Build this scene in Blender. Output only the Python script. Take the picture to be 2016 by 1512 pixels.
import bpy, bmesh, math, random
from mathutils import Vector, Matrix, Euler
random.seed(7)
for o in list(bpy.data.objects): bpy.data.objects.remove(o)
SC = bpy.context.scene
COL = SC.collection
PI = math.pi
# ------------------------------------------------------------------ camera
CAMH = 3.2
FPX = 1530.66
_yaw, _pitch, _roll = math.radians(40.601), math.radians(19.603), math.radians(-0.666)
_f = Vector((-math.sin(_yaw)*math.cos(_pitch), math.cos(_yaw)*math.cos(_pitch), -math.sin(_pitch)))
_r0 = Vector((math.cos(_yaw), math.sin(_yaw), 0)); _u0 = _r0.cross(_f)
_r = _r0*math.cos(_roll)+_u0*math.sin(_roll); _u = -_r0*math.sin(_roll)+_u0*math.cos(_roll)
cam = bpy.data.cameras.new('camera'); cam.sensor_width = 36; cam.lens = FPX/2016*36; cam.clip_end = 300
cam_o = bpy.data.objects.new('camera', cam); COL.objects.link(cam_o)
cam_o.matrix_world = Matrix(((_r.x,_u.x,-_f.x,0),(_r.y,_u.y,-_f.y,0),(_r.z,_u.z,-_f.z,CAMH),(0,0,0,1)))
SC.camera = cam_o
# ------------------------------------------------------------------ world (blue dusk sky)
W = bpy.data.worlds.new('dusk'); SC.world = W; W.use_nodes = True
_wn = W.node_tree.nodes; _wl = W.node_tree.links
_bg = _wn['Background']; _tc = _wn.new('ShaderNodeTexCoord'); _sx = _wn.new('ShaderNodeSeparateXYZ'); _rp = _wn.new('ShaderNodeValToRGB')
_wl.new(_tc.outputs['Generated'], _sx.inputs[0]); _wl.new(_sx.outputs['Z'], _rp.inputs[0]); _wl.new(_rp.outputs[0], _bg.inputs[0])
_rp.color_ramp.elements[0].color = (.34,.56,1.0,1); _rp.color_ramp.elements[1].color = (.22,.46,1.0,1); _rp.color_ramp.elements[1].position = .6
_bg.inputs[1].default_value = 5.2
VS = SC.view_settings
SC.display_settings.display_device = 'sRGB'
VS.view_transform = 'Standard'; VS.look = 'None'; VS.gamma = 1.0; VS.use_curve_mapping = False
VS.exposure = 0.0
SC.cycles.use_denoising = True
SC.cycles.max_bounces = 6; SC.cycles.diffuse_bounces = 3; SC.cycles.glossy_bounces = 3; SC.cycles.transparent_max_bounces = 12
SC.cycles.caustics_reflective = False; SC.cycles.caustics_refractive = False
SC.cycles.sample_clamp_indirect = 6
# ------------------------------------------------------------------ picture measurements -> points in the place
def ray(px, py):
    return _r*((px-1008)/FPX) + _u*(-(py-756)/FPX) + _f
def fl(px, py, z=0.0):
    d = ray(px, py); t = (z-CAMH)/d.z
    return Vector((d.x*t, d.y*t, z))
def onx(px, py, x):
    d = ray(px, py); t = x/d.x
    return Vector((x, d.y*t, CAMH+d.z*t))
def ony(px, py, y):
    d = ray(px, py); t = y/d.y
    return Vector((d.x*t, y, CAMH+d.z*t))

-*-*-

» STATED PROBLEM: The listing above should be transcribed in full, exactly as written.

» COMPLETE ANSWER:
Build this scene in Blender. Output only the Python script. Take the picture to be 2016 by 1512 pixels.
import bpy, bmesh, math, random
from mathutils import Vector, Matrix, Euler
random.seed(7)
for o in list(bpy.data.objects): bpy.data.objects.remove(o)
SC = bpy.context.scene
COL = SC.collection
PI = math.pi
# ------------------------------------------------------------------ camera
CAMH = 3.2
FPX = 1530.66
_yaw, _pitch, _roll = math.radians(40.601), math.radians(19.603), math.radians(-0.666)
_f = Vector((-math.sin(_yaw)*math.cos(_pitch), math.cos(_yaw)*math.cos(_pitch), -math.sin(_pitch)))
_r0 = Vector((math.cos(_yaw), math.sin(_yaw), 0)); _u0 = _r0.cross(_f)
_r = _r0*math.cos(_roll)+_u0*math.sin(_roll); _u = -_r0*math.sin(_roll)+_u0*math.cos(_roll)
cam = bpy.data.cameras.new('camera'); cam.sensor_width = 36; cam.lens = FPX/2016*36; cam.clip_end = 300
cam_o = bpy.data.objects.new('camera', cam); COL.objects.link(cam_o)
cam_o.matrix_world = Matrix(((_r.x,_u.x,-_f.x,0),(_r.y,_u.y,-_f.y,0),(_r.z,_u.z,-_f.z,CAMH),(0,0,0,1)))
SC.camera = cam_o
# ------------------------------------------------------------------ world (blue dusk sky)
W = bpy.data.worlds.new('dusk'); SC.world = W; W.use_nodes = True
_wn = W.node_tree.nodes; _wl = W.node_tree.links
_bg = _wn['Background']; _tc = _wn.new('ShaderNodeTexCoord'); _sx = _wn.new('ShaderNodeSeparateXYZ'); _rp = _wn.new('ShaderNodeValToRGB')
_wl.new(_tc.outputs['Generated'], _sx.inputs[0]); _wl.new(_sx.outputs['Z'], _rp.inputs[0]); _wl.new(_rp.outputs[0], _bg.inputs[0])
_rp.color_ramp.elements[0].color = (.34,.56,1.0,1); _rp.color_ramp.elements[1].color = (.22,.46,1.0,1); _rp.color_ramp.elements[1].position = .6
_bg.inputs[1].default_value = 5.2
VS = SC.view_settings
SC.display_settings.display_device = 'sRGB'
VS.view_transform = 'Standard'; VS.look = 'None'; VS.gamma = 1.0; VS.use_curve_mapping = False
VS.exposure = 0.0
SC.cycles.use_denoising = True
SC.cycles.max_bounces = 6; SC.cycles.diffuse_bounces = 3; SC.cycles.glossy_bounces = 3; SC.cycles.transparent_max_bounces = 12
SC.cycles.caustics_reflective = False; SC.cycles.caustics_refractive = False
SC.cycles.sample_clamp_indirect = 6
# ------------------------------------------------------------------ picture measurements -> points in the place
def ray(px, py):
    return _r*((px-1008)/FPX) + _u*(-(py-756)/FPX) + _f
def fl(px, py, z=0.0):
    d = ray(px, py); t = (z-CAMH)/d.z
    return Vector((d.x*t, d.y*t, z))
def onx(px, py, x):
    d = ray(px, py); t = x/d.x
    return Vector((x, d.y*t, CAMH+d.z*t))
def ony(px, py, y):
    d = ray(px, py); t = y/d.y
    return Vector((d.x*t, y, CAMH+d.z*t))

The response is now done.